IN REVIEW: Netflix’s ‘The Midnight Gospel’, an animated anthology of life-changing lessons

Hugo Hinojosa, Contributer

Once you let your mind take in the first episodes, The Midnight Gospel quickly becomes a phenomenal source of mindfulness and wisdom.   

Netflixs ability to take risks and speak out on difficult topics has enabled them to deliver high-quality content through their series consistently and animated content is no exception.   

Adding to Netflixs must-watch list is The Midnight Gospel.” The animated series comes from the mind of Pendleton Ward, the creator of Adventure Time and comedian/podcaster Duncan Trussell. These fine gentlemen have teamed up to create a show that blows your mind by simply looking at the title card.  
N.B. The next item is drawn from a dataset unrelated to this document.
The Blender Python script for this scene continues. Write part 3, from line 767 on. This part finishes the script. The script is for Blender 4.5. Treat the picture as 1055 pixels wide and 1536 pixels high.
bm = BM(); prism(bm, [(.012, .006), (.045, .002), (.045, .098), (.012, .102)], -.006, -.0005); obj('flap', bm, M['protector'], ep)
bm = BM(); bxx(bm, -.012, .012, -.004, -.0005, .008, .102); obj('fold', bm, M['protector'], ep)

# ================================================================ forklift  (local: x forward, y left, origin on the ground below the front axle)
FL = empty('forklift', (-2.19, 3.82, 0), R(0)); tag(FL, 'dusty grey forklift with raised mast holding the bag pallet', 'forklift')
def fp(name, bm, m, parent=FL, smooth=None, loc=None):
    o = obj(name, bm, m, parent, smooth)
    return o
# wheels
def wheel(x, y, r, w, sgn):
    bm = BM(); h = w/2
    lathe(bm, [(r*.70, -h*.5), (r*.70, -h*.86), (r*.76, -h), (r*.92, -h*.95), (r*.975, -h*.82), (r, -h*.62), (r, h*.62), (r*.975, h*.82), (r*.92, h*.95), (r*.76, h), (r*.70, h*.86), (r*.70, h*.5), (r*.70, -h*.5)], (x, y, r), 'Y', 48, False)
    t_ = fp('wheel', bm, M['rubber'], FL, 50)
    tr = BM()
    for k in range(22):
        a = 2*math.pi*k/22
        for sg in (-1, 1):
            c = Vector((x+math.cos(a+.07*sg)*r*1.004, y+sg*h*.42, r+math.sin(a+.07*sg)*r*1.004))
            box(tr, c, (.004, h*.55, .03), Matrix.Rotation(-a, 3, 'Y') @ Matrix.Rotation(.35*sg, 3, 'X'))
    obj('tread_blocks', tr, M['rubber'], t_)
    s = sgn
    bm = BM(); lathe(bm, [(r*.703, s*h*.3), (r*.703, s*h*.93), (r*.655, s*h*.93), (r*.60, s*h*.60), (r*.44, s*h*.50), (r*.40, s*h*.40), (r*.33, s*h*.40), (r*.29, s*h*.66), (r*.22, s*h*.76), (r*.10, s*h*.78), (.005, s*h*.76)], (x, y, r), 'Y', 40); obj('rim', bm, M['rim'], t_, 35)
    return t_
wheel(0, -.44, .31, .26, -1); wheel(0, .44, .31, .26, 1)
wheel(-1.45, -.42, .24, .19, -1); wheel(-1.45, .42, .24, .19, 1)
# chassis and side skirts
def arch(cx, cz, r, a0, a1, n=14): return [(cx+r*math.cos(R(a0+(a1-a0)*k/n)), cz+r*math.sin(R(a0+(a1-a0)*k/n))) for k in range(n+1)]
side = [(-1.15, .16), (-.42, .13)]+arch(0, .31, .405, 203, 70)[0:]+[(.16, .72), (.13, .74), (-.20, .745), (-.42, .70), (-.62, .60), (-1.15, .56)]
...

The Midnight Gospel shows the life of Clancy, a young man traveling the universe on a malfunctioning space simulator while interviewing strangers in dying planets for his podcast, the space-cast.   

If that does not sound crazy enough, the wild, colorful animation will surely set you on a trip of hallucinating visual storytelling. However, what makes this show so good is the dialogue and art style.   

In terms of writing, The Midnight Gospels dialogue differs from any traditional scripting. The show was made using actual podcasts made by Duncan Trussell himself. Audio clips from his podcast, The Duncan Trussell Family Hour, were integrated into the shows animation. So, in a sense, The Midnight Gospels meaning relies on what the characters say rather than what the characters do onscreen.   

Therefore, the dialogue seems detached from the action. It would be fair for someone like myself who was not aware of this format at the beginning to assume that the dialogue had nothing to do with the action.  

However, that is not to say that the art and action in this show are undermined. The detail in the art style of The Midnight Gospel reminds me of the vivid yet straightforward design of Adventure Time. Combined, they make this series spectacular.   

Once you let your mind take in the first episodes, The Midnight Gospel quickly becomes a phenomenal source of mindfulness and wisdom. It is clever, it is smart and it is hilarious.   

As far as the show itself, I would not dare try and define its mad, bizarre sequence of events. But if I had to (because they pay me to do so [not really]), I would say that The Midnight Gospel is an anthology of powerful, life-changing lessons inside surreal 20-minute animations following a fascinating narrative.   

Certainly, now that I think about it, The Midnight Gospel feels quite like the mad, capitalist and internet-mediated world in which we live.